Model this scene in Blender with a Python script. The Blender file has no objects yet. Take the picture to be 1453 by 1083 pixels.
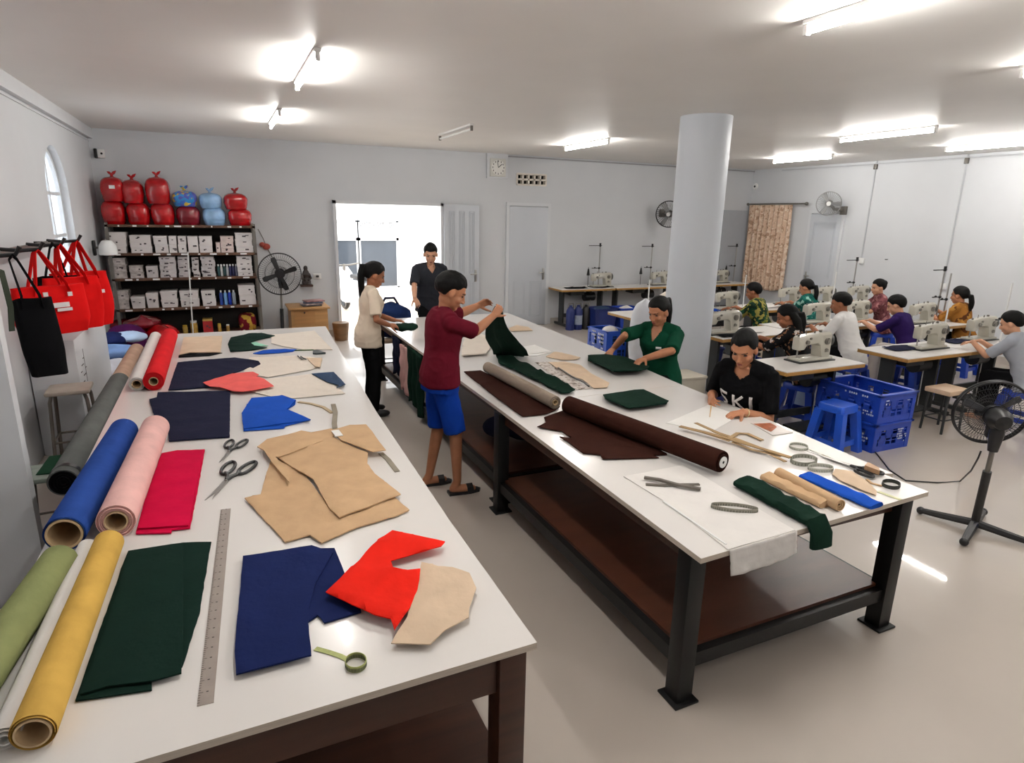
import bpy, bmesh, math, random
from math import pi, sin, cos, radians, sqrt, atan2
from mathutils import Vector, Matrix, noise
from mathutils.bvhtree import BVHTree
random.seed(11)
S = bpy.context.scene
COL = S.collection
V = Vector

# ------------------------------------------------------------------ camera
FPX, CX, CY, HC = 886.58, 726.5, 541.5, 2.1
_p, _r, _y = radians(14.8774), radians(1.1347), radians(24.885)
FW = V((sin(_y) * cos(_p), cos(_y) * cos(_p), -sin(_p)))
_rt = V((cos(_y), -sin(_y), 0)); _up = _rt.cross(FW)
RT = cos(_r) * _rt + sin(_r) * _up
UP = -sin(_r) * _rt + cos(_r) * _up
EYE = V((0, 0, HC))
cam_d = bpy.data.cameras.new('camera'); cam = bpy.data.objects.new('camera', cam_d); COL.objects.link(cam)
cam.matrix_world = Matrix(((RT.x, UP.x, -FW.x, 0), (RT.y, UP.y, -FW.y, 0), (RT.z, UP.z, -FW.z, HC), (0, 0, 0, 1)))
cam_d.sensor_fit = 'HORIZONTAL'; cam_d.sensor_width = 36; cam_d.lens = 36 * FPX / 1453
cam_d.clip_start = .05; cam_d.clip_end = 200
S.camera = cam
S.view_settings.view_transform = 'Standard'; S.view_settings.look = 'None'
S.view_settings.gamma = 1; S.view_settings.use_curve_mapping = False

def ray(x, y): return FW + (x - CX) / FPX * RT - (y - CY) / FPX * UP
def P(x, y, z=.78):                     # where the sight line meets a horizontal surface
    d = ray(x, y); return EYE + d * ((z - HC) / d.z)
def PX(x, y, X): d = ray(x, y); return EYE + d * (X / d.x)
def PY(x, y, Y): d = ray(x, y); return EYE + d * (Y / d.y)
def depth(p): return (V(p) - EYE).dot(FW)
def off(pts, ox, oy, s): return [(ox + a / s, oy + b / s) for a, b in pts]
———
* SHORT TASK *
Copy all lines above containing the string "scene".

* SOLUTION FOR THIS TASK *
Model this scene in Blender with a Python script. The Blender file has no objects yet. Take the picture to be 1453 by 1083 pixels.
S = bpy.context.scene